> Information given
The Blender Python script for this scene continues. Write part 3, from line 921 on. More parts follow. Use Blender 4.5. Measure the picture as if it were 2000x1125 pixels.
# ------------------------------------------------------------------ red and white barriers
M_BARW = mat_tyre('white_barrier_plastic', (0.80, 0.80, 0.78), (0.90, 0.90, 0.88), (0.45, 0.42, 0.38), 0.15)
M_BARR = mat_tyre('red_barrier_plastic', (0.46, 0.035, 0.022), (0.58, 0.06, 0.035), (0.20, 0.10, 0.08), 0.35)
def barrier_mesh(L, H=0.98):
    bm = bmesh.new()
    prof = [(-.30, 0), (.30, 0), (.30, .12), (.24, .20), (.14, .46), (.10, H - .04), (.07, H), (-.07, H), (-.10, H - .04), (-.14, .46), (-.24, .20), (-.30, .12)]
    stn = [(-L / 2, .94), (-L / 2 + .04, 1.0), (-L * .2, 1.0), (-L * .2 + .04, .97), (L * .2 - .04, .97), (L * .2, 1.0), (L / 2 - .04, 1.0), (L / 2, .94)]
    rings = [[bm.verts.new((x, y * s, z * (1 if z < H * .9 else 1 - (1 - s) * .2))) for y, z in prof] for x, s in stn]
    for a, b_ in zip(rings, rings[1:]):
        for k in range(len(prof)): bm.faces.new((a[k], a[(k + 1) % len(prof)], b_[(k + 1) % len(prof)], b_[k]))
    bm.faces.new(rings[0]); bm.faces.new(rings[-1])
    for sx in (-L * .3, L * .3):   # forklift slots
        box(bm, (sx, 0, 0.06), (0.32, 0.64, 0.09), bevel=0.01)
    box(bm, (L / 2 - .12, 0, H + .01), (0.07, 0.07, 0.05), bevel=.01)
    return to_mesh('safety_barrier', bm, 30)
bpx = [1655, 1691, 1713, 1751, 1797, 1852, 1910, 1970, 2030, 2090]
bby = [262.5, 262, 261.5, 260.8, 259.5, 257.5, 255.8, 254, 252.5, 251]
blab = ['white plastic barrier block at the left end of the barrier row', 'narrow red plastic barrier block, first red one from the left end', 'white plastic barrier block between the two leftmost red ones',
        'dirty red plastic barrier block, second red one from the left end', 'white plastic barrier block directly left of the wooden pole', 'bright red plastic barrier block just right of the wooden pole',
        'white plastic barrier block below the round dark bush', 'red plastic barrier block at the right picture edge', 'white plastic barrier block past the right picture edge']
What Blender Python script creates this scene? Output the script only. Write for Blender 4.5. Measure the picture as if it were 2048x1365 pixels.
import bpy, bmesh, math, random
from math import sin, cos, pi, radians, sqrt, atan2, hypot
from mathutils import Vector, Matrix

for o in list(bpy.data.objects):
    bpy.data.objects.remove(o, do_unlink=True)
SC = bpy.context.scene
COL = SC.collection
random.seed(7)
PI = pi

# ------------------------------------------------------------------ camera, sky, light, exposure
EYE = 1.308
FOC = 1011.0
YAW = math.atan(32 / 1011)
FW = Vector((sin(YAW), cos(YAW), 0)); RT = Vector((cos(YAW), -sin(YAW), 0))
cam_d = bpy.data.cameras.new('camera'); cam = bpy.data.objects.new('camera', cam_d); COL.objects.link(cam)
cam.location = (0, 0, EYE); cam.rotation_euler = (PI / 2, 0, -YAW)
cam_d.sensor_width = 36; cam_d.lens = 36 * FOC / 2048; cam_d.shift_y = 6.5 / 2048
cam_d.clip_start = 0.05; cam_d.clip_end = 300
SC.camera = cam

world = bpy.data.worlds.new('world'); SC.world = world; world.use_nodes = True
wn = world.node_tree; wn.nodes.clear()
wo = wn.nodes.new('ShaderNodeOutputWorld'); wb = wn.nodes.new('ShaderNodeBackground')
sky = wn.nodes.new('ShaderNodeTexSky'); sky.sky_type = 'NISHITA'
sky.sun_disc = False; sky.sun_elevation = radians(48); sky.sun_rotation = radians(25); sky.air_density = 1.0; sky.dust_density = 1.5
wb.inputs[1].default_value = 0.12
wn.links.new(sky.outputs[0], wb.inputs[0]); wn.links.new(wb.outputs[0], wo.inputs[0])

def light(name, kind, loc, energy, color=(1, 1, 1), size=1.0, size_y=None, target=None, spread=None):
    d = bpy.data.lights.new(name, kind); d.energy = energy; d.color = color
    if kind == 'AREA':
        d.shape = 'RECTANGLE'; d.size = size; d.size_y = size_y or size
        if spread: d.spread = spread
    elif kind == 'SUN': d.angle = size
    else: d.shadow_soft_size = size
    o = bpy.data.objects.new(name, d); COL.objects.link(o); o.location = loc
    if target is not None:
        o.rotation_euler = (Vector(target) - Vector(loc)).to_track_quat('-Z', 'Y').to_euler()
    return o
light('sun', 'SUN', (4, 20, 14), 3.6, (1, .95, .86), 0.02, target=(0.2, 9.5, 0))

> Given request
Extract all of the data above without altering anything.

> Response to this exercise
The Blender Python script for this scene continues. Write part 3, from line 921 on. More parts follow. Use Blender 4.5. Measure the picture as if it were 2000x1125 pixels.
# ------------------------------------------------------------------ red and white barriers
M_BARW = mat_tyre('white_barrier_plastic', (0.80, 0.80, 0.78), (0.90, 0.90, 0.88), (0.45, 0.42, 0.38), 0.15)
M_BARR = mat_tyre('red_barrier_plastic', (0.46, 0.035, 0.022), (0.58, 0.06, 0.035), (0.20, 0.10, 0.08), 0.35)
def barrier_mesh(L, H=0.98):
    bm = bmesh.new()
    prof = [(-.30, 0), (.30, 0), (.30, .12), (.24, .20), (.14, .46), (.10, H - .04), (.07, H), (-.07, H), (-.10, H - .04), (-.14, .46), (-.24, .20), (-.30, .12)]
    stn = [(-L / 2, .94), (-L / 2 + .04, 1.0), (-L * .2, 1.0), (-L * .2 + .04, .97), (L * .2 - .04, .97), (L * .2, 1.0), (L / 2 - .04, 1.0), (L / 2, .94)]
    rings = [[bm.verts.new((x, y * s, z * (1 if z < H * .9 else 1 - (1 - s) * .2))) for y, z in prof] for x, s in stn]
    for a, b_ in zip(rings, rings[1:]):
        for k in range(len(prof)): bm.faces.new((a[k], a[(k + 1) % len(prof)], b_[(k + 1) % len(prof)], b_[k]))
    bm.faces.new(rings[0]); bm.faces.new(rings[-1])
    for sx in (-L * .3, L * .3):   # forklift slots
        box(bm, (sx, 0, 0.06), (0.32, 0.64, 0.09), bevel=0.01)
    box(bm, (L / 2 - .12, 0, H + .01), (0.07, 0.07, 0.05), bevel=.01)
    return to_mesh('safety_barrier', bm, 30)
bpx = [1655, 1691, 1713, 1751, 1797, 1852, 1910, 1970, 2030, 2090]
bby = [262.5, 262, 261.5, 260.8, 259.5, 257.5, 255.8, 254, 252.5, 251]
blab = ['white plastic barrier block at the left end of the barrier row', 'narrow red plastic barrier block, first red one from the left end', 'white plastic barrier block between the two leftmost red ones',
        'dirty red plastic barrier block, second red one from the left end', 'white plastic barrier block directly left of the wooden pole', 'bright red plastic barrier block just right of the wooden pole',
        'white plastic barrier block below the round dark bush', 'red plastic barrier block at the right picture edge', 'white plastic barrier block past the right picture edge']
What Blender Python script creates this scene? Output the script only. Write for Blender 4.5. Measure the picture as if it were 2048x1365 pixels.
import bpy, bmesh, math, random
from math import sin, cos, pi, radians, sqrt, atan2, hypot
from mathutils import Vector, Matrix

for o in list(bpy.data.objects):
    bpy.data.objects.remove(o, do_unlink=True)
SC = bpy.context.scene
COL = SC.collection
random.seed(7)
PI = pi

# ------------------------------------------------------------------ camera, sky, light, exposure
EYE = 1.308
FOC = 1011.0
YAW = math.atan(32 / 1011)
FW = Vector((sin(YAW), cos(YAW), 0)); RT = Vector((cos(YAW), -sin(YAW), 0))
cam_d = bpy.data.cameras.new('camera'); cam = bpy.data.objects.new('camera', cam_d); COL.objects.link(cam)
cam.location = (0, 0, EYE); cam.rotation_euler = (PI / 2, 0, -YAW)
cam_d.sensor_width = 36; cam_d.lens = 36 * FOC / 2048; cam_d.shift_y = 6.5 / 2048
cam_d.clip_start = 0.05; cam_d.clip_end = 300
SC.camera = cam

world = bpy.data.worlds.new('world'); SC.world = world; world.use_nodes = True
wn = world.node_tree; wn.nodes.clear()
wo = wn.nodes.new('ShaderNodeOutputWorld'); wb = wn.nodes.new('ShaderNodeBackground')
sky = wn.nodes.new('ShaderNodeTexSky'); sky.sky_type = 'NISHITA'
sky.sun_disc = False; sky.sun_elevation = radians(48); sky.sun_rotation = radians(25); sky.air_density = 1.0; sky.dust_density = 1.5
wb.inputs[1].default_value = 0.12
wn.links.new(sky.outputs[0], wb.inputs[0]); wn.links.new(wb.outputs[0], wo.inputs[0])

def light(name, kind, loc, energy, color=(1, 1, 1), size=1.0, size_y=None, target=None, spread=None):
    d = bpy.data.lights.new(name, kind); d.energy = energy; d.color = color
    if kind == 'AREA':
        d.shape = 'RECTANGLE'; d.size = size; d.size_y = size_y or size
        if spread: d.spread = spread
    elif kind == 'SUN': d.angle = size
    else: d.shadow_soft_size = size
    o = bpy.data.objects.new(name, d); COL.objects.link(o); o.location = loc
    if target is not None:
        o.rotation_euler = (Vector(target) - Vector(loc)).to_track_quat('-Z', 'Y').to_euler()
    return o
light('sun', 'SUN', (4, 20, 14), 3.6, (1, .95, .86), 0.02, target=(0.2, 9.5, 0))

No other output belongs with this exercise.